GIVEN INSTRUCTION:
Include the line with "SC.cycles.use_denoising = True" and every line before it in the entries below, echoed exactly, but not the pictures.

Scene script records:

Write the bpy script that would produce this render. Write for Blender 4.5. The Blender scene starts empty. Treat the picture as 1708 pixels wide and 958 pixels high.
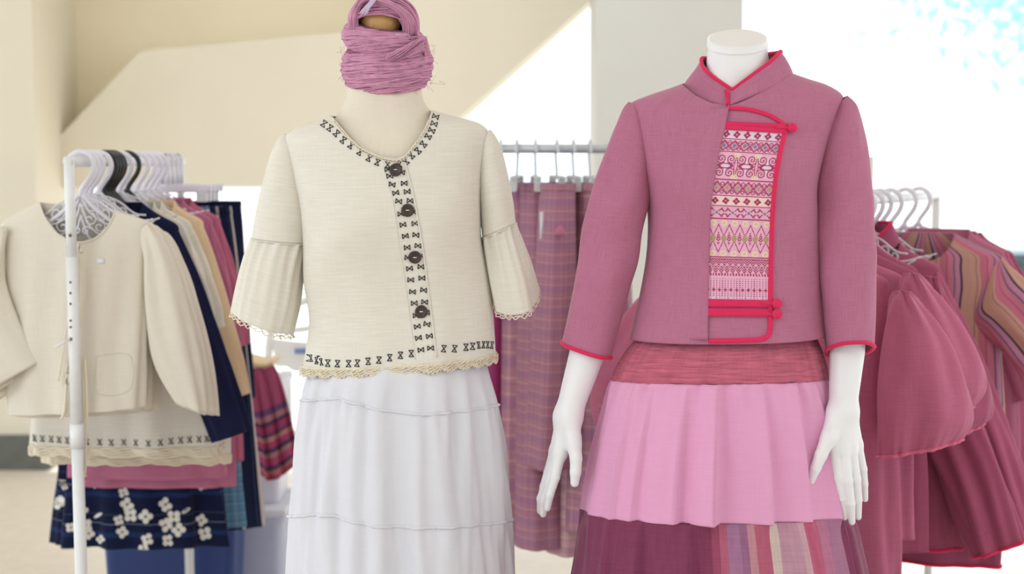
import bpy, math, random
import numpy as np
from mathutils import Vector
from mathutils.bvhtree import BVHTree

random.seed(7)
rng = np.random.default_rng(7)
SC = bpy.context.scene
COL = SC.collection
PI = math.pi

# ------------------------------------------------------------------ camera
FPX = 2600.0
HCAM = 1.5
PITCH = math.atan(211.0 / FPX)
cd = bpy.data.cameras.new('camera')
cam = bpy.data.objects.new('camera', cd)
COL.objects.link(cam)
cam.location = (0, 0, HCAM)
cam.rotation_euler = (PI / 2 - PITCH, 0, 0)
cd.sensor_fit = 'HORIZONTAL'
cd.sensor_width = 36.0
cd.lens = FPX / 1708 * 36.0
cd.clip_end = 200
cd.dof.use_dof = True
cd.dof.focus_distance = 3.02
cd.dof.aperture_fstop = 3.2
SC.camera = cam

# ------------------------------------------------------------------ light
w = bpy.data.worlds.new('world')
SC.world = w
w.use_nodes = True
bg = w.node_tree.nodes['Background']
bg.inputs[0].default_value = (0.81, 0.91, 1.0, 1)
bg.inputs[1].default_value = 1.75
sd = bpy.data.lights.new('sun', 'SUN')
sd.energy = 4.5
sd.angle = math.radians(1.5)
sd.color = (1.0, 0.985, 0.97)
sun = bpy.data.objects.new('sun', sd)
COL.objects.link(sun)
sun.location = (4, 10, 9)
sun.rotation_euler = Vector((0.22, 0.80, 1.0)).to_track_quat('Z', 'Y').to_euler()
SC.view_settings.view_transform = 'Standard'
SC.view_settings.look = 'None'
SC.view_settings.exposure = 0.12
SC.view_settings.gamma = 1.0
SC.view_settings.use_curve_mapping = False
SC.cycles.max_bounces = 8
SC.cycles.diffuse_bounces = 5
SC.cycles.use_denoising = True


def fill_light(x, y, watts):
    """an added area light under the ceiling, with no fixture of its own"""
    ld = bpy.data.lights.new('added_fill_light', 'AREA')
    ld.shape = 'RECTANGLE'
    ld.size, ld.size_y = 1.2, 0.5
    ld.energy = watts
    ld.color = (0.86, 0.94, 1.0)
    o = bpy.data.objects.new('added_fill_light', ld)
    COL.objects.link(o)
    o.location = (x, y, 3.3)


for lx, ly, lw in ((-2.4, 1.3, 34.0), (1.9, 1.3, 6.0), (-2.4, -1.2, 14.0), (1.9, -1.2, 4.0), (-0.3, 6.3, 15.0)):  # added fill, stronger at left, plus one for the stair flank
    fill_light(lx, ly, lw)


# ------------------------------------------------------------------ helpers
def srgb(c):
    c = np.asarray(c, float) / 255.0
    return np.where(c <= 0.04045, c / 12.92, ((c + 0.055) / 1.055) ** 2.4)


def rgba(c):
    return tuple(float(x) for x in srgb(c)) + (1.0,)


CP, SP = math.cos(PITCH), math.sin(PITCH)


def P(px, py, Y):
    u, v = (px - 854) / FPX, (479 - py) / FPX
    d = np.array([u, CP + v * SP, -SP + v * CP])
    return d * (Y / d[1]) + np.array([0, 0, HCAM])


def proj(p):
    p = np.asarray(p, float)
    x, y, z = p[..., 0], p[..., 1], p[..., 2] - HCAM
    dep = y * CP - z * SP
    return 854 + FPX * x / dep, 479 - FPX * (y * SP + z * CP) / dep


def origin(o):
    v = Vector((0, 0, 0))
    while o is not None:
        v = v + o.location
        o = o.parent
    return v


def empty(name, loc, label=None, cat=None, group=None, kind=None):
    o = bpy.data.objects.new(name, None)
    COL.objects.link(o)
    o.location = loc
    o.empty_display_size = 0.05
    tag(o, label, cat, group, kind)
    return o


def tag(o, label=None, cat=None, group=None, kind=None):
    if label: o['label'] = label
    if cat: o['category'] = cat
    if group: o['group'] = group
    if kind: o['kind'] = kind
    return o


def mesh(name, verts, faces, mat, parent=None, uv=None, smooth=True, solid=0.0, fcol=None):
    """links one mesh object; verts are world coordinates"""
    verts = np.asarray(verts, float)
    if parent is not None:
        verts = verts - np.array(origin(parent))
    me = bpy.data.meshes.new(name)
    me.from_pydata(verts.tolist(), [], [tuple(f) for f in (faces.tolist() if hasattr(faces, 'tolist') else faces)])
    if smooth:
        me.polygons.foreach_set('use_smooth', [True] * len(me.polygons))
    if uv is not None:
        lay = me.uv_layers.new(name='UVMap')
        li = np.empty(len(me.loops), dtype=np.int32)
        me.loops.foreach_get('vertex_index', li)
        lay.data.foreach_set('uv', np.asarray(uv, float)[li].ravel())
    if fcol is not None:
        a = me.attributes.new('weave', 'FLOAT_COLOR', 'FACE')
        a.data.foreach_set('color', np.asarray(fcol, float).ravel())
    me.materials.append(mat)
    me.update()
    o = bpy.data.objects.new(name, me)
    COL.objects.link(o)
    if parent is not None:
        o.parent = parent
    if solid:
        s = o.modifiers.new('thickness', 'SOLIDIFY')
        s.thickness = solid
        s.offset = -1
    return o


def gridfaces(R, C, off=0, flip=True):
    i = np.arange(R - 1)[:, None] * C + np.arange(C - 1)[None, :] + off
    a, b, c, d = i, i + 1, i + C + 1, i + C
    f = np.stack([a, d, c, b] if flip else [a, b, c, d], -1)
    return f.reshape(-1, 4)


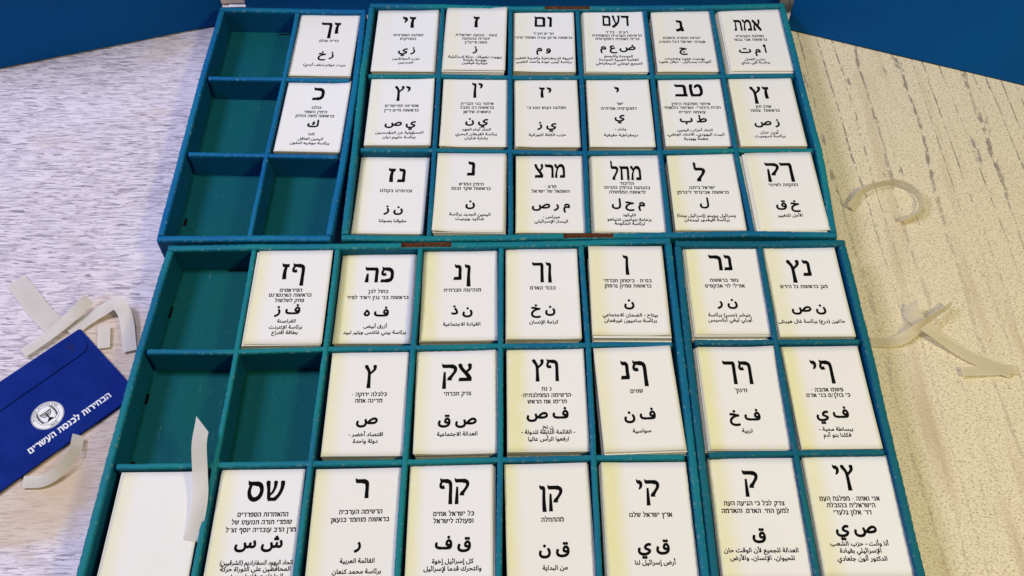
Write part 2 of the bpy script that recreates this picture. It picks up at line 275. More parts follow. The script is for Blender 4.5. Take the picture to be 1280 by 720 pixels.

TASK RESULT:
Write the bpy script that would produce this render. Write for Blender 4.5. The Blender scene starts empty. Treat the picture as 1708 pixels wide and 958 pixels high.
import bpy, math, random
import numpy as np
from mathutils import Vector
from mathutils.bvhtree import BVHTree

random.seed(7)
rng = np.random.default_rng(7)
SC = bpy.context.scene
COL = SC.collection
PI = math.pi

# ------------------------------------------------------------------ camera
FPX = 2600.0
HCAM = 1.5
PITCH = math.atan(211.0 / FPX)
cd = bpy.data.cameras.new('camera')
cam = bpy.data.objects.new('camera', cd)
COL.objects.link(cam)
cam.location = (0, 0, HCAM)
cam.rotation_euler = (PI / 2 - PITCH, 0, 0)
cd.sensor_fit = 'HORIZONTAL'
cd.sensor_width = 36.0
cd.lens = FPX / 1708 * 36.0
cd.clip_end = 200
cd.dof.use_dof = True
cd.dof.focus_distance = 3.02
cd.dof.aperture_fstop = 3.2
SC.camera = cam

# ------------------------------------------------------------------ light
w = bpy.data.worlds.new('world')
SC.world = w
w.use_nodes = True
bg = w.node_tree.nodes['Background']
bg.inputs[0].default_value = (0.81, 0.91, 1.0, 1)
bg.inputs[1].default_value = 1.75
sd = bpy.data.lights.new('sun', 'SUN')
sd.energy = 4.5
sd.angle = math.radians(1.5)
sd.color = (1.0, 0.985, 0.97)
sun = bpy.data.objects.new('sun', sd)
COL.objects.link(sun)
sun.location = (4, 10, 9)
sun.rotation_euler = Vector((0.22, 0.80, 1.0)).to_track_quat('Z', 'Y').to_euler()
SC.view_settings.view_transform = 'Standard'
SC.view_settings.look = 'None'
SC.view_settings.exposure = 0.12
SC.view_settings.gamma = 1.0
SC.view_settings.use_curve_mapping = False
SC.cycles.max_bounces = 8
SC.cycles.diffuse_bounces = 5
SC.cycles.use_denoising = True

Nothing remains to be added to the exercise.